A remote region in East Antarctica has
set a new record for the coldest place on Earth, with temperatures dipping to a
bone-chilling minus 93.2 degrees Celsius.
The
temperatures in several hollows of a high ridge in Antarctica on the East
Antarctic Plateau can dip below minus 92 degrees Celsius on a clear winter
night.
The new record of
minus 136 Fahrenheit (minus 93.2 C) was set on August 10, 2010, NASA said.

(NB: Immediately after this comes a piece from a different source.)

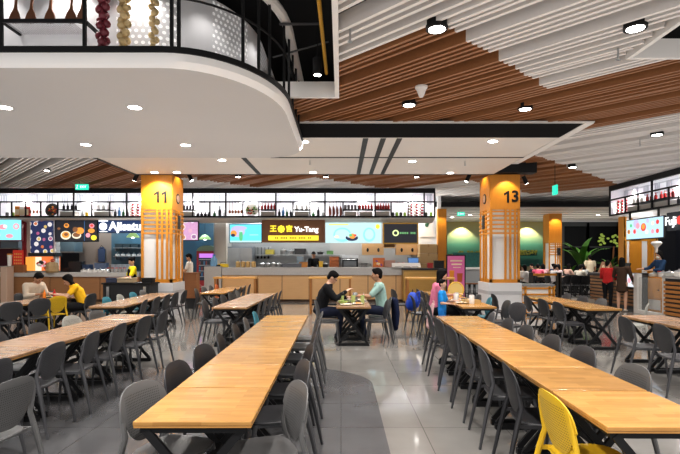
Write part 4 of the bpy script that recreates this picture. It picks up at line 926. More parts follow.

That is several degrees colder than the previous low of minus
128.6 F (minus 89.2 C), set in 1983 at the Russian Vostok Research Station in
East Antarctica.
Scientists
made the discovery while analysing the most detailed global surface temperature
maps to date, developed with data from remote sensing satellites including the
new Landsat 8, a joint project of NASA and the US Geological Survey (USGS).
Ted
Scambos, lead scientist at the National Snow and Ice Data Center in Boulder,
Colorado, joined a team of researchers who turned to sensitive satellite
instruments that can pick up thermal radiation emitted from Earth's surface,
even in areas lacking much heat.
Using
these sensors to scan the East Antarctic Plateau, Scambos detected extremely
cold temperatures on a 997 km stretch of the ridge at high elevations between
Argus and Fuji, and even colder temperatures lower elevations in pockets off
the ridge. Then, with the higher resolution of the Thermal Infrared Sensor
(TIRS) aboard Landsat 8, the research team pinpointed the record-setting
pockets.
Researchers
analysed 32 years' worth of data from several satellite instruments. They found
temperatures plummeted to record lows dozens of times in clusters of pockets
near a high ridge between Dome Argus and Dome Fuji, two summits on the ice
sheet known as the East Antarctic Plateau.
The
coldest permanently inhabited place on Earth is northeastern Siberia, where
temperatures in the towns of Verkhoyansk and Oimekon dropped to a bone-chilling
90 degrees below zero Fahrenheit (minus 67.8 C) in 1892 and 1933, respectively,
NASA said.
The
quest to find out just how cold it can get on Earth - and why - started when
the researchers were studying large snow dunes, sculpted and polished by the
wind, on the East Antarctic Plateau.
When
the scientists looked closer, they noticed cracks in the snow surface between
the dunes, possibly created when wintertime temperatures got so low the top
snow layer shrunk. This led scientists to wonder what the temperature range
was, and prompted them to hunt for the coldest places using data from two types
of satellite sensors.
The findings were presented at
the American Geophysical Union meeting in San Francisco.